Simply referring to Optimo as a duo feels a bit reductive, given their influence on Scottish and British club culture. Their 13 year weekly residency at Glasgow clubbing institution Sub Club was seen as an educational privilege, where you were as likely to hear obscure post-punk records as you were heads-down techno. It is likely that a number of the city’s recent wealth of artists were influenced by formative experiences watching Optimo play.

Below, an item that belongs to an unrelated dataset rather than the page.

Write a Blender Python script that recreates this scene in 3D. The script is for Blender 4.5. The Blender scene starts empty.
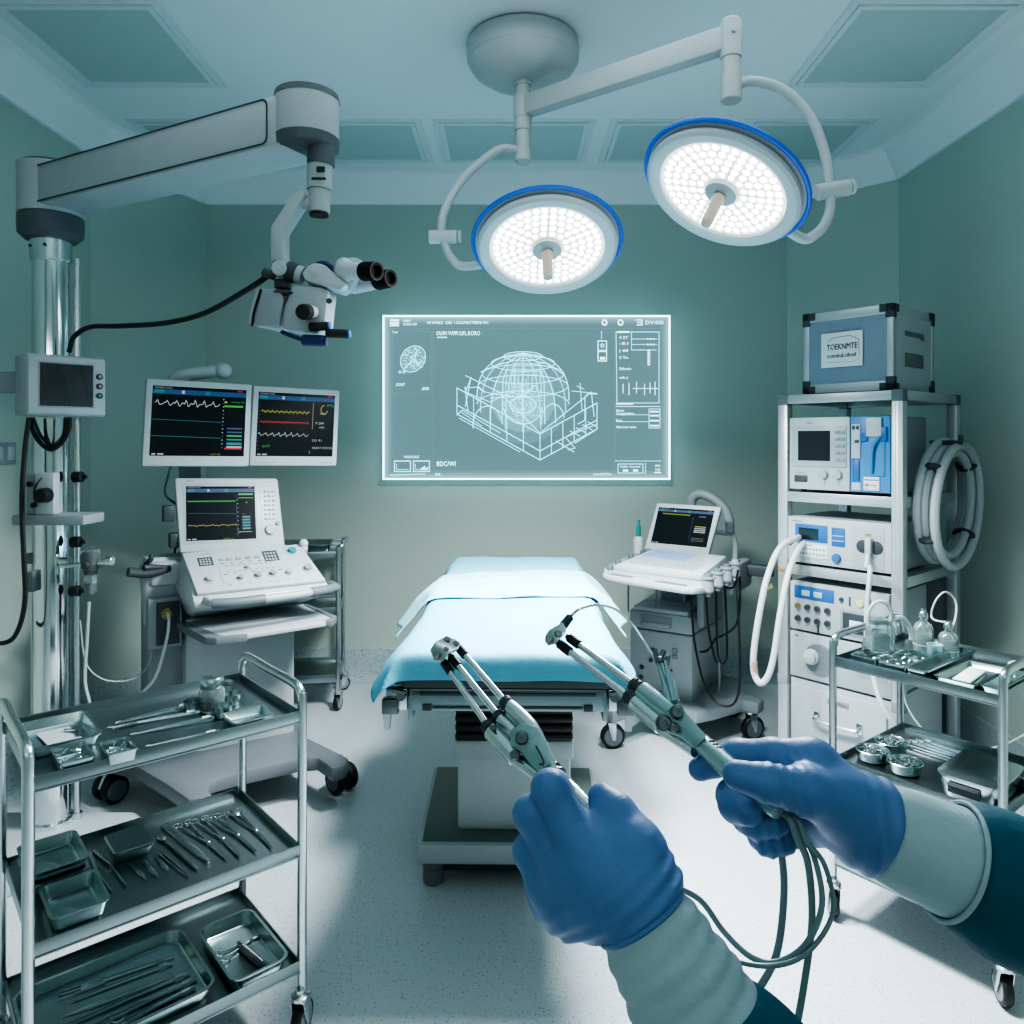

Their decade of experience playing music all night meant that they were unlikely to be fazed by the pressures of being afforded so much time, and it was striking how at home they looked behind the decks. While often DJ duos consist of one person mixing and the other nervously standing around waiting for their turn to be handed the headphones, Twitch and Wilkes were completely at ease. When Optimo played, there seemed to be no concrete definitions of how long either DJ was in control; often while one was playing, the other wandered into the crowd to talk to a friend or prepare a drink.
The night began with them playing a mixture of afro-edits, druggy disco and new-wave inspired synth pop. Their more obscure cuts were juxtaposed with classics such as Cultural Vibe’s ‘Ma Foom Bey’ and Cottam’s infamous edit of ‘Bola Johnson’. Their changes of direction were expertly navigated, as the chugging disco slowly became slo-mo house and the beats-per-minute began to peak, it was surprising to realise that they had ramped up the pace to the point where they were playing UK funky without there being a discernible change in vibe.
At peak time, they showcased a rich knowledge of exactly what sort of music can lift the roof of a club. Finding the common thread between ‘Inflation’ by Crazy Cousins, Objekt’s new ‘Needle and Thread’ and Daniel Maloso’s ‘Ritmo Especial’ exhibits the breadth of their taste and how vastly different songs can be make sense when contextualised through their ability to cause chaos on a dancefloor.
As the crowd went wild, Wilkes and Twitch stood behind the decks surveying the scene, looking like it was the most natural thing in the world to make a group of people lose themselves like this, which for them, I guess it is.